Death of a Salesman was the story of Willy Loman, a doomed man in a dying profession. Playwright Arthur Miller wrote him as a man possessed by the desire to make a good living. What he sold was much less of a priority than what selling got him. As a result his way of life inspired the way he died—by his own hand for the insurance money—so his survivors could make a good living.
Today many of the remaining traveling salespeople out there are missionaries, selling a way of life. They travel the world introducing people to someone who identified himself as the way, the truth and the life. Their calling dates back to the time of the Old Testament prophets of God. While Miller used his play about a miserable soul searching for more from life to criticize human materialism, Miller himself was an atheist who didn’t believe there’s any more after life. Nevertheless, there are some interesting comparisons and contrasts to consider while contemplating this Sunday’s mass readings about itinerant salesmen of faith.
Our first from the Book of Kings (2 Kgs 4:8-11, 14-16a) tells how Elisha did such a good job selling people on his faith that one customer actually didn’t want him to leave.
So she said to her husband, “I know that Elisha is a holy man of God. Since he visits us often, let us arrange a little room on the roof and furnish it for him with a bed, table, chair, and lamp, so that when he comes to us he can stay there.”
As a reward for her good faith Elisha called upon his Boss to bless her with more life—a child she was not otherwise able to conceive. Having children is one way to live forever—something even an atheist might agree with. Most people with and without faith would die for their children—just as Christians believed Jesus did, so his “children” could have eternal life. This lifelong goal made him and his true followers in faith fearless, because they believed they had nothing to lose, as Paul explains in our second reading (Rom 6:3-4, 8-11):
I know that Christ, raised from the dead, dies no more; death no longer has power over him. As to his death, he died to sin once and for all; as to his life, he lives for God. Consequently, you too must think of yourselves as dead to sin and living for God in Christ Jesus.
Paul’s sales approach might not seem like a good one judging by the Willy Loman philosophy of salesmanship, but that tough love philosophy is the one that won Paul over—as originally taught by the Master and quoted in Sunday’s gospel reading (Mt 10:37-42). In it, Jesus tells us that anyone who values the comforts of home and family more than the truth Christ represented was not worthy of what he had to offer them. That doesn’t mean Christians are called to choose between loving God and loving family, we’re just expected to keep our love for all on the same high plain with our love of God. That lofty perch is found in His Kingdom, which is within us. People of faith can’t divorce one love from the other and find true happiness. As Christ said of the kind of poor soul looking for Willy Loman’s version of the American dream,
Whoever finds his life will lose it, and whoever loses his life for my sake will find it.
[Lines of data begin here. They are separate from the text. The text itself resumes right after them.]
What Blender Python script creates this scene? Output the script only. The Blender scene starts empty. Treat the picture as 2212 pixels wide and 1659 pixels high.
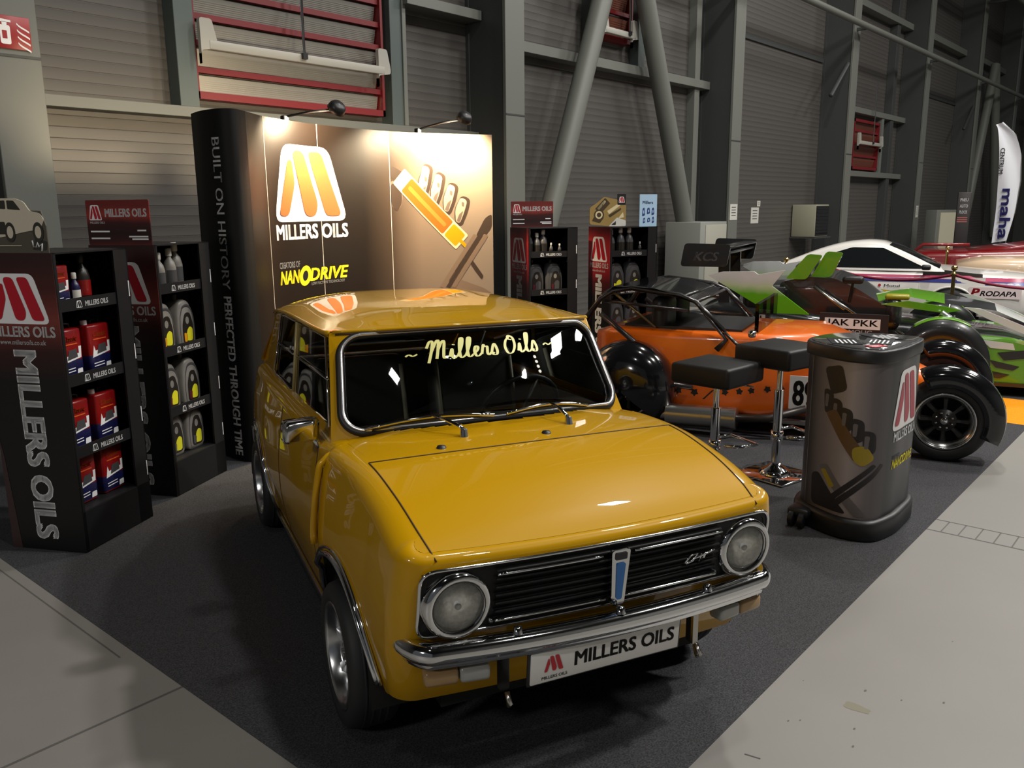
import bpy, bmesh, math, random
from mathutils import Vector as V, Matrix as MX
random.seed(7)
SC = bpy.context.scene
COL = SC.collection
R = math.radians
pi = math.pi

# ------------------------------------------------------------------ camera
F_PX, YAW, PITCH, ROLL, CAM_H = 1815.376, 0.712945, 0.205825, -0.009183, 1.74414
_f = V((math.cos(YAW)*math.cos(PITCH), math.sin(YAW)*math.cos(PITCH), -math.sin(PITCH)))
_r = V((math.sin(YAW), -math.cos(YAW), 0)); _u = _r.cross(_f)
_r2 = _r*math.cos(ROLL)+_u*math.sin(ROLL); _u2 = -_r*math.sin(ROLL)+_u*math.cos(ROLL)
cam_d = bpy.data.cameras.new('camera'); cam = bpy.data.objects.new('camera', cam_d); COL.objects.link(cam)
cam.matrix_world = MX(((_r2.x, _u2.x, -_f.x, 0), (_r2.y, _u2.y, -_f.y, 0), (_r2.z, _u2.z, -_f.z, CAM_H), (0, 0, 0, 1)))
cam_d.sensor_fit = 'HORIZONTAL'; cam_d.sensor_width = 36.0; cam_d.lens = F_PX/2212*36.0
cam_d.clip_start = 0.05; cam_d.clip_end = 300
SC.camera = cam

# ------------------------------------------------------------------ world, hall lights, exposure
SC.view_settings.view_transform = 'Standard'; SC.view_settings.look = 'None'
SC.view_settings.gamma = 1.0; SC.view_settings.exposure = 0.0; SC.view_settings.use_curve_mapping = False
SC.cycles.use_denoising = True
SC.cycles.max_bounces = 8; SC.cycles.transparent_max_bounces = 16
SC.cycles.sample_clamp_indirect = 6.0
wd = bpy.data.worlds.new('hall_air'); SC.world = wd; wd.use_nodes = True
wd.node_tree.nodes['Background'].inputs[0].default_value = (0.062, 0.066, 0.070, 1)
wd.node_tree.nodes['Background'].inputs[1].default_value = 1.0

def area(name, loc, target, size, power, col=(1, .95, .88), size_y=None, spread=None):
    d = bpy.data.lights.new(name, 'AREA'); d.energy = power; d.color = col; d.size = size
    if size_y: d.shape = 'RECTANGLE'; d.size_y = size_y
    if spread: d.spread = spread
    o = bpy.data.objects.new(name, d); COL.objects.link(o); o.location = loc
    o.rotation_euler = (V(target)-V(loc)).to_track_quat('-Z', 'Y').to_euler(); return o
def spot(name, loc, target, power, col=(1, .85, .62), ang=110, blend=.6, r=.02):
    d = bpy.data.lights.new(name, 'SPOT'); d.energy = power; d.color = col; d.spot_size = R(ang); d.spot_blend = blend; d.shadow_soft_size = r
    o = bpy.data.objects.new(name, d); COL.objects.link(o); o.location = loc
    o.rotation_euler = (V(target)-V(loc)).to_track_quat('-Z', 'Y').to_euler(); return o

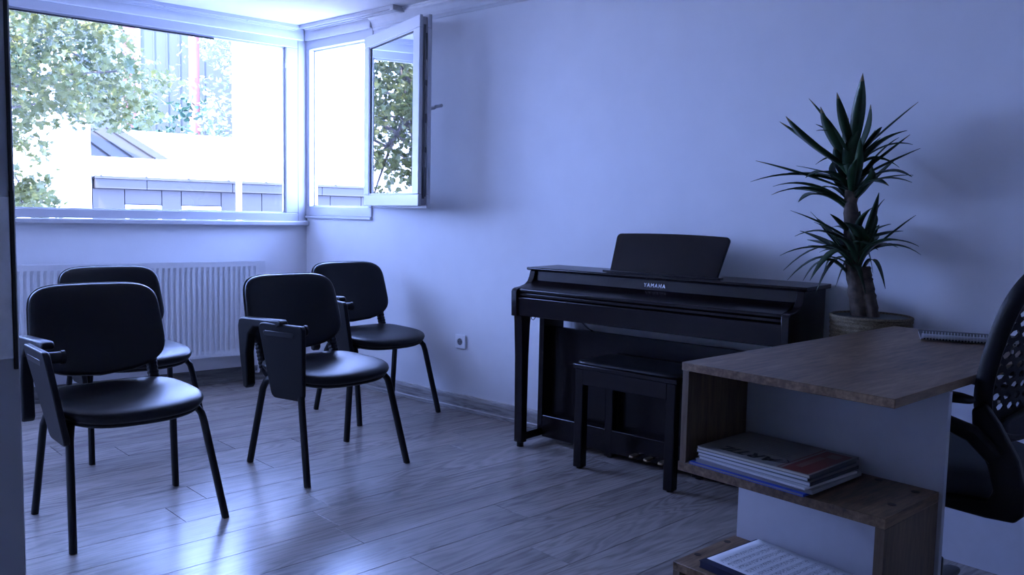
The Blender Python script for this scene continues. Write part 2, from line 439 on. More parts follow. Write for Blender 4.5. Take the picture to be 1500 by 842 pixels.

“Give up my life? No way!” Even people open to faith in something beyond earth’s horizon might respond this way when offered the job of representing the way, the truth, and the life for prospective buyers. But because our hope for everlasting life—whether through the memory of family and friends or in God’s Kingdom—can help diminish our fear of temporary consequences, we can use our time on earth to more effectively showcase the difference a single soul can make in the lives of others. That’s Master salesmanship.